The report also points to a worrying internal crisis within the bank, as it provides evidence of a wide and divergent view of the bank's policies among staff. During the last five years, the Inspection Panel says it has examined some 20 projects and encountered differences in views among staff on how the bank's operational policies and procedures should be applied. ''These large differences pervade all ranks of the staff, from senior management to frontline professionals,'' notes the report. ''And they apply to virtually all of the major decisions required by the policies.''
This carries grave implications for the bank's policies and procedures since there is no way the institution's policies can be implemented consistently. While some staff members feel bank operating policies are simply idealized policy statements, others like World Bank President James Wolfensohn see them as a set of goals to be striven after to the letter.
Controversy surrounding the release of the report comes at a time when there is vigorous debate over the reform of international finance institutions and their relevance in the current global economy. The World Bank has been spotlighted for its apparent lack of transparency and accountability. Following public criticism, bank management tried to retrofit the analysis of the project so it appeared to comply with the institution's own indigenous people's policy, the report charges. The bank, in addition, prepared the project's Involuntary Resettlement Plan late in the process.
Also disturbing are the double standards with which China seems to be treated by the bank. Interviews carried out by the Inspection Panel with the bank's staff were punctuated by the refrain: ''On China, things are done differently.'' The bank's role in China over the last 20 years has included working in 23 provinces and providing $3.8 billion for 31 projects. China joined the World Bank in 1981, and has been the bank's largest borrower of investment financing since 1992 - cumulative lending by China totalled $33 billion by June last year. Yet two of the World Bank's biggest lenders, the United States and Germany, have been critical of the current project from the time it was approved in 1999. Both voted against it.
World Bank management's response to WPRP criticism is that ''past practice'' and experience is one of the guiding factors that saw them assigning Category B rather than A status to this project (Category A would have required a full environmental assessment). It's a defense that only riles the bank's opponents further.

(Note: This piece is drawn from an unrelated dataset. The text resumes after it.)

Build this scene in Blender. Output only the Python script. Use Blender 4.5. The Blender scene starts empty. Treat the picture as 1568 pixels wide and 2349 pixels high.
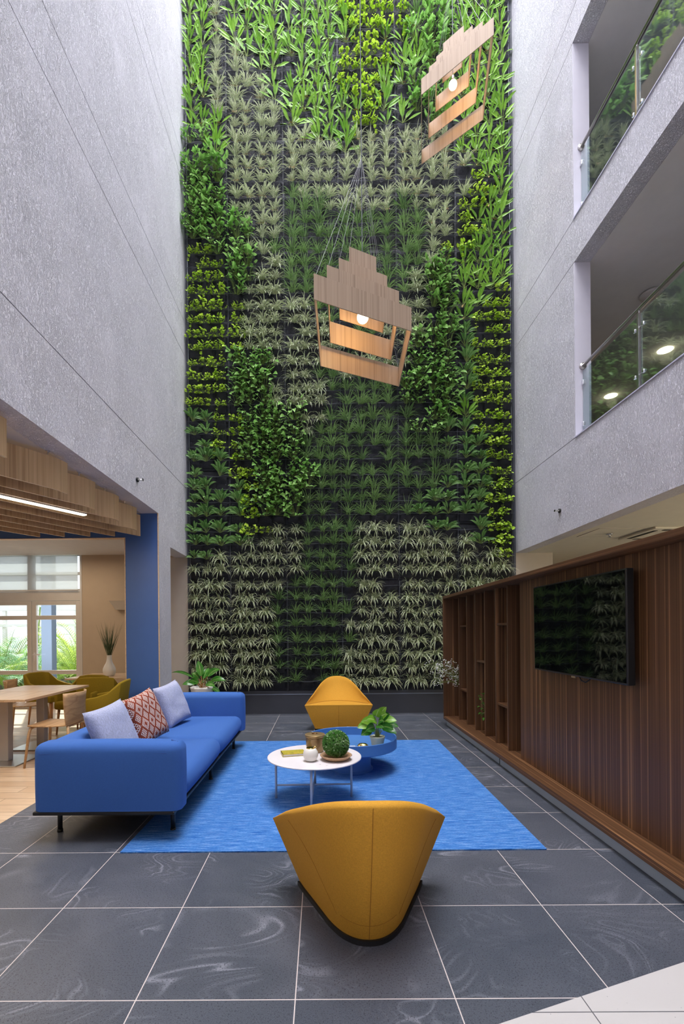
import bpy, bmesh, math, random
from mathutils import Vector, Matrix, noise
random.seed(7)
S = bpy.context.scene
C = S.collection
PI = math.pi
# ------------------------------------------------------------------ camera
H = 1.4485
F, CX, CY = 1084.2, 732.5, 1451.8
YAW, PIT, ROL = .00401, -.00225, .00893
cam = bpy.data.cameras.new('camera'); camo = bpy.data.objects.new('camera', cam); C.objects.link(camo)
cam.sensor_fit = 'HORIZONTAL'; cam.sensor_width = 36.0
cam.lens = F / 1568 * 36
cam.shift_x = (784 - CX) / 1568
cam.shift_y = (CY - 1174.5) / 1568
cam.clip_end = 300
RM = Matrix.Rotation(YAW, 4, 'Z') @ Matrix.Rotation(PIT, 4, 'X') @ Matrix.Rotation(ROL, 4, 'Y')
camo.matrix_world = Matrix.Translation((0, 0, H)) @ RM @ Matrix.Rotation(PI/2, 4, 'X')
S.camera = camo
# ------------------------------------------------------------------ light
S.view_settings.view_transform = 'Standard'; S.view_settings.look = 'None'
S.view_settings.gamma = 1; S.view_settings.use_curve_mapping = False
S.view_settings.exposure = 0.12
W = bpy.data.worlds.new('world'); S.world = W; W.use_nodes = True
W.node_tree.nodes['Background'].inputs[0].default_value = (.86, .92, 1, 1)
W.node_tree.nodes['Background'].inputs[1].default_value = 1.7
def area(name, loc, sx, sy, power, col, rot=(0, 0, 0), spread=None):
    l = bpy.data.lights.new(name, 'AREA'); l.shape = 'RECTANGLE'; l.size = sx; l.size_y = sy
    l.energy = power; l.color = col
    if spread: l.spread = spread
    o = bpy.data.objects.new(name, l); C.objects.link(o); o.location = loc; o.rotation_euler = rot
    return o
area('skylight', (.55, 3.1, 19.8), 5.6, 10.4, 3050, (.96, .97, 1))
sun = bpy.data.lights.new('sun', 'SUN'); sun.energy = 6; sun.angle = .02; sun.color = (1, .95, .82)
so = bpy.data.objects.new('sun', sun); C.objects.link(so); so.rotation_euler = (math.radians(-40), math.radians(-28), 0)
def point(name, loc, power, col, r=.05):
    l = bpy.data.lights.new(name, 'POINT'); l.energy = power; l.color = col; l.shadow_soft_size = r
    o = bpy.data.objects.new(name, l); C.objects.link(o); o.location = loc
    return o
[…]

''The standard on China is based on how they have carried out projects in the past, not what their policy guidelines say,'' says John Ackerley, president of the International Campaign for Tibet. ''This is an admission that they are willing to accept lower standards for China and the report speaks for itself.''
The Inspection Panel also found that there exists an unhealthy ''climate of fear'' within the project area, with Tibetan and Mongolian minorities not reflecting their true feelings for fear of retribution. This therefore defeats the bank's latest recommendations in response to the report that another independent enquiry be set up in order to fix the outstanding problems.
The Dalai Lama, spiritual and political leader of Tibet, has weighed into the fray saying he is not theoretically against Chinese resettlement in Tibetan areas, but that the WPRP would create tension and cause more problems under the current conditions of mistrust between the Chinese and Tibetans. By the bank's own admission, the number of Tibetans' in the region's population will fall from 23 percent to 14 percent as a result of the project. Mongolians will dwindle from 14 percent to seven percent.